Flashback: Police Union on Public Records Law
UH journalism professor Gerald Kato recently dug up this old video that SHOPO, the Honolulu police officers' union, made in 1995 during the fight over the Uniform Information Practices Act (UIPA), or HRS 92F, which defined public records and codified the public's right to access them in Hawaii. They argued that releasing police misconduct records would mean "the community as a whole would suffer."
It's quite a piece of work on many levels: as a Hawaii time capsule (the fashion!), as a quaint example of propoganda (the fake TV newscast!), and as a reminder of the mindset that law enforcement officers are a special class of government worker. A mindset that really hasn't changed. While most laws presume that the police should be held to a higher standard, SHOPO lobbied that they deserved more protection. Recall that their salaries were excluded from the list of city employee salaries released in 2010.
The video emerged as part of a multi-part special report by Civil Beat, "In the Name of the Law," focusing on police misconduct in Hawaii. Definitely worth a read.
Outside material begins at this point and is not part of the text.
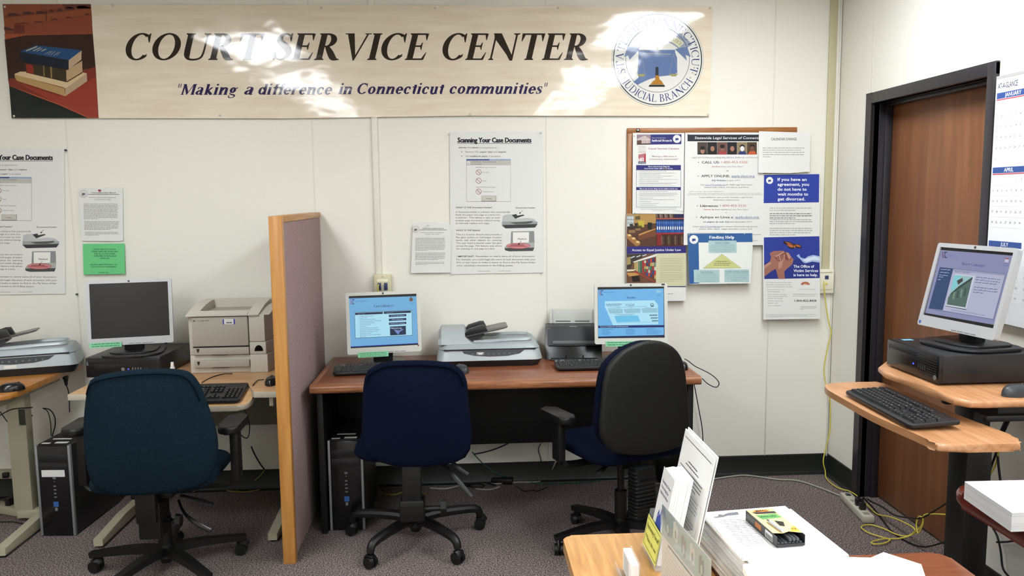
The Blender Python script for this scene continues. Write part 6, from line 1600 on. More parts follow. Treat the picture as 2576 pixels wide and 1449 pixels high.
bm = bmesh.new(); box(bm, -.055, .055, -.215, -.14, .175, .275, .010); box(bm, -.05, .05, -.2165, -.21, .248, .252, .0005); box(bm, -.05, .05, -.2165, -.21, .190, .194, .0005); finish(bm, 'bar_housing', M_cblk, t)
bm = bmesh.new(); cyl(bm, (.054, -.18, .225), (.125, -.18, .225), .012, n=14); cyl(bm, (.125, -.18, .225), (.15, -.18, .225), .036, .036, n=6); finish(bm, 'tension_knob', M_cblk, t)
lever(t, [(.06, -.06, .40), (.14, -.08, .385), (.20, -.12, .33), (.265, -.15, .262)]); lever(t, [(.08, .0, .41), (.15, -.01, .40), (.2, -.03, .36), (.25, -.05, .33)])

# chair 3: black shell back, turned
o3 = (.69, -.86, 0); y3 = .42
t = thing('swivel_chair', 'swivel chair with tall black plastic back and navy seat at the brown desk', 'chair', o3, y3)
star(t, 100, .305, 'flat'); chair_core(t, rrect(-.24, .24, -.20, .26, [.10, .10, .09, .09], 5), .475, M_navy, .045)
OUT3 = [(620, 160), (700, 82), (800, 34), (870, 17), (955, 22), (1035, 60), (1083, 120), (1108, 200), (1120, 300), (1133, 450), (1138, 600), (1112, 690), (1010, 745), (850, 775), (720, 775), (625, 750), (567, 690), (545, 600), (556, 450), (572, 300), (592, 210)]
out = px_outline(OUT3, 1300, 850, 2.635, o3, y3, -.25)
bm = bmesh.new(); pillow(bm, out[::-1], .022, .022, Matrix.Translation((0, -.25, 0)), edge=.65, rings=(1.0, .985, .96, .93, .7, .4), sub=2); finish(bm, 'back_shell', M_shell, t, smooth=70)
cx_ = sum(p[0] for p in out) / len(out); cz_ = sum(p[1] for p in out) / len(out)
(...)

But it had additional resonance for me, as this battle over 92F was going on when I was getting sucked back into journalism in college. After trying to flee newsroom burnout at UH Hilo, I ended up running the student newspaper there, then coming back to run the then-daily, then-independent student newspaper on the UH Manoa campus. There, our motley crew of troublemakers got into information access battles of our own (including with the campus security office, which fortunately worked with us most of the time).
Even after all that practical experience, it would take me four more years to get my journalism degree. I'm proud of that degree, and those crazy college newspaper days, even though I never had what it took be a journalist for a living. And I still enjoy putting on my muckraker hat from time to time, and still support sunshine laws and other transparency initiatives.